En route from Mesa View to Kayenta on Hwy 160, we met four school buses in quick succession. They’d already traveled perhaps 45 minutes from Kayenta and would presumably be turning down different roads to deliver their students to far flung residences. About 10 minutes later, we saw the local bus – the one making the stops along Hwy. 160. Two dark-headed boys bounded down a driveway to one of the more salubrious-looking homes we had seen since leaviing Page.

Seeing these buses reminded me of the challenges posed by living so far from population centers and the services and amenties available there -- services such as schools and health care. (Photo of Kayenta Dialysis Center). Local government, too, is difficult to access for rural Arizonans. The state has only 15 counties, and Coconino County stretches from the center to the Utah state line, covering the greatest land area of any of them.
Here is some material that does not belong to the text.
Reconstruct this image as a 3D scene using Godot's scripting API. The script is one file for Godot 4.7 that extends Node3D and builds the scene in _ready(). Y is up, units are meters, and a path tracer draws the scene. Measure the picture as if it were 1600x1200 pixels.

With 18,661 square miles and encompassing the entirety of the Grand Canyon, its population density is just 5 persons/square miles. That density is skewed by the presence of Flagstaff, where more than half of the county’s 116,000 residents live.

In any event, our 125-mile drive from Page to the Utah state line at Monument Valley (ultimately passing into and through Navajo County, too) was exhausting. When I've written about the inconvenience physical distance causes rural residents, I've typically had in mind my own experiences in rural Arkansas, a state with 75 counties and a drive of no more than perhaps 40 miles for anyone to reach a county seat. Being out West and experiencing the much greater distances here lends a whole new perspective -- and emphasis-- to my arguments about the relvance of spatility to rural living.